- [EXERCISE GOAL] Lines holding the string "spec" are the ones to copy from this listing.

◆ ◆ ◆

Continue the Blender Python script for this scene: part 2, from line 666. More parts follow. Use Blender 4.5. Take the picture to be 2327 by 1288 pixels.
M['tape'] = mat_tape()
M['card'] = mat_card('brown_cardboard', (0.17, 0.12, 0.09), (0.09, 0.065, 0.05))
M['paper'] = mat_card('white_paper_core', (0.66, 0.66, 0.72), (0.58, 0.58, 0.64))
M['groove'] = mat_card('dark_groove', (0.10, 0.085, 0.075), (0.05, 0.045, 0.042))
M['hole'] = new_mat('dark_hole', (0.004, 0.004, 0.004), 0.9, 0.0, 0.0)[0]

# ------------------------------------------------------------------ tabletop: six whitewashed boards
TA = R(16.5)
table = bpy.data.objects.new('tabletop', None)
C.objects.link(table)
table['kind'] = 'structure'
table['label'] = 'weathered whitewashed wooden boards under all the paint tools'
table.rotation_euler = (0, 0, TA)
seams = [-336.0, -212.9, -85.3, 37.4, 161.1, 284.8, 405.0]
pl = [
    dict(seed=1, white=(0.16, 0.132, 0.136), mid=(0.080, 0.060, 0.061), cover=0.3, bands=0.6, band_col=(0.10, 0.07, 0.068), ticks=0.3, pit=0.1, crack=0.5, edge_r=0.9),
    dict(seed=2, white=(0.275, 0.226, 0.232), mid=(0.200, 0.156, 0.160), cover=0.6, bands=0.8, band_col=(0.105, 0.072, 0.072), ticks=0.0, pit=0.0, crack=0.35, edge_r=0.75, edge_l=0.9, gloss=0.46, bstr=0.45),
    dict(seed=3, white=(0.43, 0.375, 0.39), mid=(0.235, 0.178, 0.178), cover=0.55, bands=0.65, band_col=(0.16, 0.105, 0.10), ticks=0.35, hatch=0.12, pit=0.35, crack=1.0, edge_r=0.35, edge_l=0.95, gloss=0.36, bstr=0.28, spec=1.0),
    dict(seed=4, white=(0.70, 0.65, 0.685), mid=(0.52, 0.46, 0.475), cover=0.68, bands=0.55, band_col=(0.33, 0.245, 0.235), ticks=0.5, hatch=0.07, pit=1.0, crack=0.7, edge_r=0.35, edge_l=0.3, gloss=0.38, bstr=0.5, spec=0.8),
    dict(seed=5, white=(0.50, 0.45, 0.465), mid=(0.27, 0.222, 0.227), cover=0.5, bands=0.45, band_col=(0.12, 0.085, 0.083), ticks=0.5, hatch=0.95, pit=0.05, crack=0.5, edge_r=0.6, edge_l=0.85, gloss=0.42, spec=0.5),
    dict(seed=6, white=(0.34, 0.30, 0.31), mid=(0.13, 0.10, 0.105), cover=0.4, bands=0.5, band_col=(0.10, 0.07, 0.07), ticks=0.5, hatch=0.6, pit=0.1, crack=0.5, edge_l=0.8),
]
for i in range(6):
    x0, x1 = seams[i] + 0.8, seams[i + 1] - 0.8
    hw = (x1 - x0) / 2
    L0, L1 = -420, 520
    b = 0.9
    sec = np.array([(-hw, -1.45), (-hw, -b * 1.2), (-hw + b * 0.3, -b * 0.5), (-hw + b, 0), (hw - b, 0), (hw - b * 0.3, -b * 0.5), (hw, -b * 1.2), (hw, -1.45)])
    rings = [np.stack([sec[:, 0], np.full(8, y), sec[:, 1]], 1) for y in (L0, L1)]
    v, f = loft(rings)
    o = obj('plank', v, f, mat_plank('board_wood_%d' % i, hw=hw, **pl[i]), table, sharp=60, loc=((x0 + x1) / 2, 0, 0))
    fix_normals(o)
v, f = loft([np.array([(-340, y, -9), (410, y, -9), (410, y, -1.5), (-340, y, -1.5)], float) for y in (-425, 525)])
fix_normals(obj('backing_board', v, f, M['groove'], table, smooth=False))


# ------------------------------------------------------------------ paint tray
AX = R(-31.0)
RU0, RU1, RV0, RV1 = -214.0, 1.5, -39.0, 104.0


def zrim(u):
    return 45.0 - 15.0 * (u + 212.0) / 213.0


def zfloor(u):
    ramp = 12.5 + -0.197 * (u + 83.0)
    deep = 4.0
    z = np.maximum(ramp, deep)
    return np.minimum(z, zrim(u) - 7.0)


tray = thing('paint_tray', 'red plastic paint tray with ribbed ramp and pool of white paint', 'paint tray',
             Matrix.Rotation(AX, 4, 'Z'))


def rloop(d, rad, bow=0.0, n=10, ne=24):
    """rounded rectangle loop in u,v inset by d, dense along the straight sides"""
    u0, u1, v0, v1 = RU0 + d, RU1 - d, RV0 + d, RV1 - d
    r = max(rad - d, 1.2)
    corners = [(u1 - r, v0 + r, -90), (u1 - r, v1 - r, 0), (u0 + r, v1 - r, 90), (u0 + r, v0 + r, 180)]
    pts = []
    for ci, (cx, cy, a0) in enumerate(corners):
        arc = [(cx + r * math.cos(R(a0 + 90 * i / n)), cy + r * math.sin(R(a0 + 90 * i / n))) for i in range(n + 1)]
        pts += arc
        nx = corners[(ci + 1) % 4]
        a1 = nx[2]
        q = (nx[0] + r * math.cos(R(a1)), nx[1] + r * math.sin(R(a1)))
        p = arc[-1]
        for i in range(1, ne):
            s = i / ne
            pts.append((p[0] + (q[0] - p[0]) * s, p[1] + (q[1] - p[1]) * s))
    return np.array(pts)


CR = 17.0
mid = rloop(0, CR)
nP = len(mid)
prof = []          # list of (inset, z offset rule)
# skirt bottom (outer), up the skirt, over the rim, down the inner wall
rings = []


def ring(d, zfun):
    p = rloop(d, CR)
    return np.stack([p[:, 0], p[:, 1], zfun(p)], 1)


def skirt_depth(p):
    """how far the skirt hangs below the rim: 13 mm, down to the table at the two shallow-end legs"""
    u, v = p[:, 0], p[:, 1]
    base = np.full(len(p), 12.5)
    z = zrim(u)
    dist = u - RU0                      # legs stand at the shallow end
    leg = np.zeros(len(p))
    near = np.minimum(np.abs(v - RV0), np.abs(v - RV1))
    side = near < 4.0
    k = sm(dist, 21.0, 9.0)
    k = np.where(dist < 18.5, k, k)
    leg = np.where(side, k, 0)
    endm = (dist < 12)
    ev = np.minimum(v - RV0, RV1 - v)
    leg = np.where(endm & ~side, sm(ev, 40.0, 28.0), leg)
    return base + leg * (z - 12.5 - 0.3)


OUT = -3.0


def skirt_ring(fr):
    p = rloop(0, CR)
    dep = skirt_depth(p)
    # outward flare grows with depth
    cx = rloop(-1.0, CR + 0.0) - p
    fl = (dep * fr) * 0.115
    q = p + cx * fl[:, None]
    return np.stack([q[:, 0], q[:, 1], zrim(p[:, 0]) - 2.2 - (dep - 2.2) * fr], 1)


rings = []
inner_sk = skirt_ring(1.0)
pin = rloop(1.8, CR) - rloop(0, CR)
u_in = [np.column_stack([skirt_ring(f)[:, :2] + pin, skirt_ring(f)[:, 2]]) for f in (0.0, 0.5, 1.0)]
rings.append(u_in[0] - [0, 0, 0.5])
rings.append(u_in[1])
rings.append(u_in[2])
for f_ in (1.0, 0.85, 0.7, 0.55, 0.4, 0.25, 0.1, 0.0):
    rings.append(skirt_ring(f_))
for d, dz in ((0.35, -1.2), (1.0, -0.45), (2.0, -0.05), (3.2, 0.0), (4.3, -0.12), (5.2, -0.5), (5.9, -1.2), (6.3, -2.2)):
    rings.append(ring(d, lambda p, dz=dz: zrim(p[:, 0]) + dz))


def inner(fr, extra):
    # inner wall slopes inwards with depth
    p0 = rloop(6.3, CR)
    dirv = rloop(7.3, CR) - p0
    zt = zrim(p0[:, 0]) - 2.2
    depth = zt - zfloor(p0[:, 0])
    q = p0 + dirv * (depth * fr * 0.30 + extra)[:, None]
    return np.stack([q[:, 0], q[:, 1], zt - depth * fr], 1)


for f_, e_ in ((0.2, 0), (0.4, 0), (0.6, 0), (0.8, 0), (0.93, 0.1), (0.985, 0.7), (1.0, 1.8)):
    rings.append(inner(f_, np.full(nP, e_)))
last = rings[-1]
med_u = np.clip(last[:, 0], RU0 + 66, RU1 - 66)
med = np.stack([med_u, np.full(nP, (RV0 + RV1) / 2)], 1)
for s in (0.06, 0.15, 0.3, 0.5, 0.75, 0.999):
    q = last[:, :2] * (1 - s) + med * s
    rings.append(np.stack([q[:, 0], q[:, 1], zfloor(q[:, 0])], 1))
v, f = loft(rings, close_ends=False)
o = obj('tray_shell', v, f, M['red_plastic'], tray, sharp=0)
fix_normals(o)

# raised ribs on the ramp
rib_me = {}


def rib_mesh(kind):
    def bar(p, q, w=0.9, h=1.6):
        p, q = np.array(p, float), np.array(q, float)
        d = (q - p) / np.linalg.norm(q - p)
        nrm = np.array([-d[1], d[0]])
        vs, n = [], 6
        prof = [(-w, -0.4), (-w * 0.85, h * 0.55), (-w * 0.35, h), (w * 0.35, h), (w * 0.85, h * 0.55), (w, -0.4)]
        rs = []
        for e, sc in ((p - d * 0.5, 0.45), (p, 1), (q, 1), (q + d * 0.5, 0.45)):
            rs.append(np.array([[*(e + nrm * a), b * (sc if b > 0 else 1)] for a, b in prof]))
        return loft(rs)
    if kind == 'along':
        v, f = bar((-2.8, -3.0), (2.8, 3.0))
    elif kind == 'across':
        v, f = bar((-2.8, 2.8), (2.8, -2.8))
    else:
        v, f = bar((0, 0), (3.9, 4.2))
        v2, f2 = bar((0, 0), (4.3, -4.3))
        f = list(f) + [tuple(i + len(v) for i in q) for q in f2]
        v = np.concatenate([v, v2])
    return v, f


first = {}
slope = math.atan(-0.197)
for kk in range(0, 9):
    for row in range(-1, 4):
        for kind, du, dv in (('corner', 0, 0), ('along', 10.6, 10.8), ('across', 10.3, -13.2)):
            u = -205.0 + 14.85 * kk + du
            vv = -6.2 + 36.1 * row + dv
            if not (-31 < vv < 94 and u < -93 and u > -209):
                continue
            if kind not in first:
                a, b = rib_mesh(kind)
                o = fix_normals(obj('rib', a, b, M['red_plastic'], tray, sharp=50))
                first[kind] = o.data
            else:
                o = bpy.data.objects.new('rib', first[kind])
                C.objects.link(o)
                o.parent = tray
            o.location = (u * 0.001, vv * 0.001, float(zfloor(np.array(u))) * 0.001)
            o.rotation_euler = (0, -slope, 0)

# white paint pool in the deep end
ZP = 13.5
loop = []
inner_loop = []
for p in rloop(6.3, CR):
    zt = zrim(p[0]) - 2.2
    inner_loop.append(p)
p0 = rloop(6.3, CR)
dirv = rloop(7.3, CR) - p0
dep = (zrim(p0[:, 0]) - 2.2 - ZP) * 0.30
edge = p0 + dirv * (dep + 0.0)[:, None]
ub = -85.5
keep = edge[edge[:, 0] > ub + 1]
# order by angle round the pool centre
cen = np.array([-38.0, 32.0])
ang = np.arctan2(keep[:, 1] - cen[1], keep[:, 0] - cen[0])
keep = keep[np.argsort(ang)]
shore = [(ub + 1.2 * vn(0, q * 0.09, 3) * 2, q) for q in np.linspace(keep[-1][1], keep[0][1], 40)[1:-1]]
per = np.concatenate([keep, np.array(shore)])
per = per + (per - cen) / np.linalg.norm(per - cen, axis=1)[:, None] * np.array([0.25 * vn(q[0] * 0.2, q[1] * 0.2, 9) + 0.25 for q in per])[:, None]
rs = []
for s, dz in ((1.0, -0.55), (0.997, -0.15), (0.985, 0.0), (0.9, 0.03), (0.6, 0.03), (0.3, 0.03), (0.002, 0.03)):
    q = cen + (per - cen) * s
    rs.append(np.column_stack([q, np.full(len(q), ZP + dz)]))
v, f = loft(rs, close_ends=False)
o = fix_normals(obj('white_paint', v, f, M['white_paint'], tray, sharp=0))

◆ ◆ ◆

- [SOLUTION]
    dict(seed=3, white=(0.43, 0.375, 0.39), mid=(0.235, 0.178, 0.178), cover=0.55, bands=0.65, band_col=(0.16, 0.105, 0.10), ticks=0.35, hatch=0.12, pit=0.35, crack=1.0, edge_r=0.35, edge_l=0.95, gloss=0.36, bstr=0.28, spec=1.0),
    dict(seed=4, white=(0.70, 0.65, 0.685), mid=(0.52, 0.46, 0.475), cover=0.68, bands=0.55, band_col=(0.33, 0.245, 0.235), ticks=0.5, hatch=0.07, pit=1.0, crack=0.7, edge_r=0.35, edge_l=0.3, gloss=0.38, bstr=0.5, spec=0.8),
    dict(seed=5, white=(0.50, 0.45, 0.465), mid=(0.27, 0.222, 0.227), cover=0.5, bands=0.45, band_col=(0.12, 0.085, 0.083), ticks=0.5, hatch=0.95, pit=0.05, crack=0.5, edge_r=0.6, edge_l=0.85, gloss=0.42, spec=0.5),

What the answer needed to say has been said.